There are many small, medium and large companies listed on any given stock exchange. Each
of these companies may have millions of shareholders which may each own relatively few
shares. In percentage terms, their individual holdings are insignificant as to play any meaningful
role in the working of the company. On the other hand, many of these public limited companies
may have sizeable share blocks that are owned by the promoters and other non-promoter
block holders in the form of institutional investors such as corporates, brokerage houses,
mutual funds, pension funds, and private equity investors, etc., who often play an important
role in the corporate governance of such companies. Small shareholders are the focus of the
corporate governance system, with strong regulations often designed to protect their interests
over those of large shareholders. Therefore in such a system a great deal of disclosure of
corporate information is normally required by the law.

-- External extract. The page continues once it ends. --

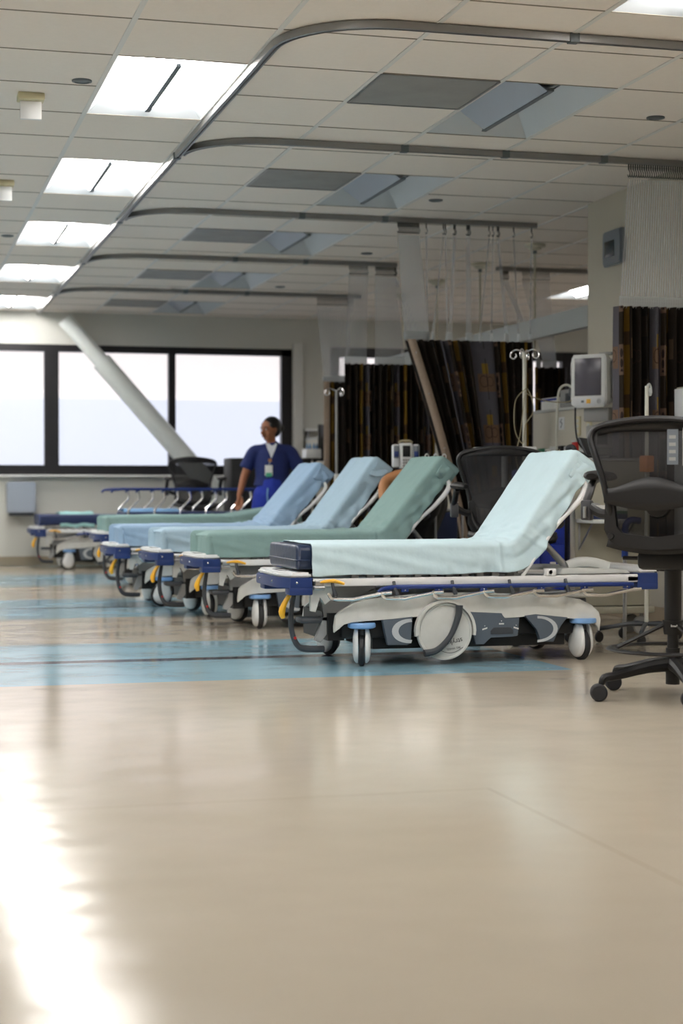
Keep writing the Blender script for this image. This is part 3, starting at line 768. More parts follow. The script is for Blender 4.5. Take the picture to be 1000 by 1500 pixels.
    # bumpers with white tops
    for end in (0, 1):
        def fx(x): return x if not end else 1.862 - x
        nearz = (zl - .088, zl - .006)
        bm = new()
        ol = [(.108, 0), (.0, .0), (-.008, .02), (-.045, .10), (-.045, W - .10), (-.008, W - .02), (0, W), (.108, W), (.108, W - .06), (.05, W - .06), (.01, W - .14), (.01, .14), (.05, .06), (.108, .06)]
        ol = [(fx(a), b) for a, b in ol]; 
        if end: ol = ol[::-1]
        prism(bm, ol, zl - .056, zl - .006, .004, 'XY')
        for y0, y1 in ((0, .1), (W - .1, W)):
            a, b = sorted((fx(-.004), fx(.108))); box(bm, a, b, y0 + .001, y1 - .001, zl - .088, zl - .05, .006)
        k = obj('bumper', bm, 'royal_blue', t)
        bm = new(); o2 = [(.1, .006), (.004, .006), (-.036, .10), (-.036, W - .10), (.004, W - .006), (.1, W - .006)]; o2 = [(fx(a), b) for a, b in o2]
        if end: o2 = o2[::-1]
        prism(bm, o2, zl - .008, zl + (.018 if not end else .022), .009, 'XY'); obj('bumper_top', bm, 'white_plastic', k, label='white bumper top')
        if not end:
            bm = new(); box(bm, .0, .045, W * .38, W * .60, zl + .018, zl + .0195); obj('sticker', bm, 'ink', k, False)
            bm = new(); box(bm, .006, .038, W * .40, W * .47, zl + .0192, zl + .0205); obj('sticker', bm, 'label_white', k, False)
            bm = new(); 
            for y in (.03, W * .3, W * .72): ball(bm, (-.043 if y > .1 else .03, y if y > .1 else -.001, zl - .03), .007, seg=10)
            obj('screw', bm, 'chrome', k)
    # yellow release levers and the foot pedal
    bm = new(); tube(bm, [(.02, .10, zl - .09), (-.005, .10, zl - .13), (-.018, .10, zl - .17), (-.012, .10, zl - .20)], .014, 12, 4, radii=[.012, .016, .021, .012], flat=.8); obj('release_lever', bm, 'yellow', t)
    bm = new(); tube(bm, [(.14, -.008, zl - .028), (.20, -.014, zl - .022), (.255, -.016, zl - .036)], .008, 8, 4, radii=[.006, .009, .006]); obj('side_lever', bm, 'yellow', t)
    bm = new(); box(bm, .115, .16, -.012, .01, zl - .045, zl - .018, .005); tube(bm, [(.11, -.012, zl - .055), (.16, -.012, zl - .055)], .01, 10); obj('lever_latch', bm, 'steel', t)
    bm = new(); tube(bm, [(.045, .12, zl - .09), (.03, .12, .24), (.035, .115, .16), (.06, .11, .10), (.10, .11, .082), (.19, .12, .078)], .013, 10, 5, radii=[.011, .013, .013, .014, .017, .016]); obj('pedal_arm', bm, 'dark_grey', t)
    bm = new(); box(bm, .065, .17, .06, .18, .205, .232, .01); box(bm, .16, .26, .10, .14, .21, .235, .005); obj('foot_pedal', bm, 'dark_grey', t)
    bm = new(); ball(bm, (.046, .10, .135), .008, seg=8); obj('pedal_mark', bm, 'red', t)
    # backrest
    a = math.radians(ang); hx = 1.11
    def bp(u, v=0): return (hx + .03 + u * math.cos(a) + v * math.sin(a), zl + .005 + u * math.sin(a) - v * math.cos(a))
    bm = new()
    for y in (.012, W - .012):
        pts = [bp(-.02, .022), bp(.15, .026), bp(.3, .028), bp(.42, .048), bp(Lb - .08, .055), bp(Lb - .02, .045), bp(Lb, .02)]
        tube(bm, [(x, y, z) for x, z in pts], .011, 10, 4, radii=[.009, .009, .010, .014, .016, .016, .012])
    x, z = bp(Lb, .02); tube(bm, [(x, .012, z), (x, W - .012, z)], .010, 10)
    obj('backrest_frame', bm, 'white_plastic', t)
    bm = new(); p4 = [bp(.0, -.008), bp(Lb - .02, -.008), bp(Lb - .02, .004), bp(0, .004)]; prism(bm, p4, .05, W - .05); obj('backrest_panel', bm, 'off_white', t, False)
    if ang > 30:
        bm = new(); x, z = bp(Lb * .60, .03); ball(bm, (x + .03, W * .2, z - .02), .032, 1.1, 1, .9); tube(bm, [(x, W * .2, z), (x - .02, W * .2, z + .02)], .015); obj('push_grip', bm, 'rubber', t)
        x2, z2 = bp(Lb * .5, .01); bm = new(); tube(bm, [(x2, W / 2, z2), (1.52, W / 2, zl)], .02, 14, radii=[.012, .02]); obj('gas_strut', bm, 'steel', t)
    # white moulded deck at the head end
    bm = new(); prism(bm, [(1.36, zl - .01), (1.74, zl - .01), (1.72, zl + .008), (1.50, zl + .018), (1.38, zl + .018)], .05, W - .05, .003); obj('head_deck', bm, 'off_white', t)
    bm = new(); tube(bm, [(1.44, .14, zl + .026), (1.50, .14, zl + .045), (1.58, .14, zl + .042), (1.66, .14, zl + .02)], .018, 10, 4, flat=1.4); obj('folded_handle', bm, 'off_white', t)
    bm = new(); box(bm, 1.265, 1.325, -.004, .03, zl - .014, zl + .022, .005); lathe(bm, [(.010, .0), (.013, -.004), (.010, -.006)], 16, (1.295, -.004, zl + .004), 'Y'); obj('hinge_block', bm, 'white_plastic', t)
    bm = new(); tube(bm, [(1.13, .02, zl + .012), (1.27, .02, zl + .005)], .012, 10); obj('hinge_rod', bm, 'steel', t)
    if rails == 'down':
        for s, yc in ((-1, -.018), (1, W + .018)):
            bm = new(); zr = zl - .055
            tube(bm, [(.42, yc, zr - .022), (.44, yc, zr - .008), (.50, yc, zr), (.60, yc, zr), (1.72, yc, zr - .004)], .0105, 10, radii=[.008, .011, .011, .011, .0105], flat=1.0)
            for x in (.55, .717, .944, 1.238, 1.463, 1.687): box(bm, x - .018, x + .018, yc - .006, yc + .006, zr - .024, zr)
            r_ = obj('side_rail', bm, 'rail_blue', t)
            bm = new()
            for x in (.55, .717, .944, 1.238, 1.463, 1.687): ball(bm, (x, yc - .008 if s < 0 else yc + .008, zr - .015), .004, seg=8)
            obj('bolt', bm, 'chrome', r_)
            for k in range(6):
                x0 = .17 + k * .255; q = (yc + s * .016)
                bm = new(); tube(bm, [(x0, q, zr - .022), (x0 + .015, q, zr - .045), (x0 + .03, q, zr - .052), (x0 + .12, q, zr - .055), (x0 + .27, q, zr - .028), (x0 + .31, q, zr - .026)], .0092, 8); obj('rail_strut', bm, 'chrome', r_)
            for x in (.2, .5, .79, 1.08, 1.37):
                bm = new(); tube(bm, [(x, yc * .3, zl - .03), (x, yc + s * .004, zl - .06), (x + .01, yc + s * .004, zr - .03), (x + .012, yc + s * .004, zr - .04)], .008, 8, radii=[.008, .008, .012, .010]); obj('rail_pivot', bm, 'dark_grey', r_)
    else:
        for s, yc in ((-1, -.03), (1, W + .03)):
            bm = new(); zr = zl + .36 - .0
            tube(bm, [(-.10 + .0, yc, zr - .03), (-.08, yc, zr - .008), (.0, yc, zr), (.1, yc, zr), (1.42, yc, zr), (1.48, yc, zr - .02)], .013, 10)
            for k in range(6): box(bm, .13 + k * .245, .165 + k * .245, yc - .006, yc + .006, zr - .035, zr)
            r_ = obj('side_rail', bm, 'rail_blue', t)
            for k in range(6):
                x0 = .15 + k * .245
                bm = new(); tube(bm, [(x0, yc, zr - .02), (x0 + .01, yc, zr - .08), (x0 + .0, yc, zr - .105), (x0 - .085, yc, zr - .19), (x0 - .09, yc, zr - .24), (x0 - .09, yc, zl - .04)], .0115, 8); obj('rail_strut', bm, 'chrome', r_)
            bm = new(); box(bm, .02, 1.45, yc - .012, yc + .012, zl - .06, zl - .03, .004); obj('lower_bar', bm, 'rail_blue', r_)
    # mattress
    z0 = zl + .145; th = .115
    path = litter_path(  .036 if bare else .14, hx, z0, ang, Lb - (0 if bare else .02), r=.07, th=th)
    bm = new(); slab(bm, path, .036, W - .036, th, .03 if bare else .045); m_ = obj('mattress', bm, 'navy_vinyl' if pad else 'navy_mattress', t, angle=180)
    bv = m_.modifiers.new('bevel', 'BEVEL'); bv.width = .022; bv.segments = 4; bv.limit_method = 'ANGLE'; bv.angle_limit = math.radians(60)
    bm = new(); zp = z0 - th * .62
    if not bare: box(bm, .12, .13, .04, .05, zp, zp + .01)
    else: tube(bm, [(.10, .027, zp), (.06, .027, zp), (.034, .045, zp), (.033, W - .045, zp), (.06, W - .027, zp), (.10, W - .027, zp)], .0035, 6, closed=False); obj('piping', bm, 'navy_vinyl', m_)
    return t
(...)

Outside block shareholders may be efficiently able to monitor the management of such
companies and may also contribute by rendering expert advice leading to a reduction in agency problems between shareholders and managers. Reducing agency problems can lead to
an increase in firm value as reflected by an increase in stock price. While phenomenal research
work in the west has been concentrated in the area of corporate ownership and control, the
developing economies have seen very less research in this area. The behavior of stock prices
around large transfer of shares is of paramount importance for the market regulators on the
one hand and for large institutional investors on the other. Market regulators are concerned
with overseeing the fairness in transactions, ensuring liquidity and safeguarding the interests
of investors particularly the smaller ones. Large institutional investors are concerned about
the impact costs involved in undertaking large trades.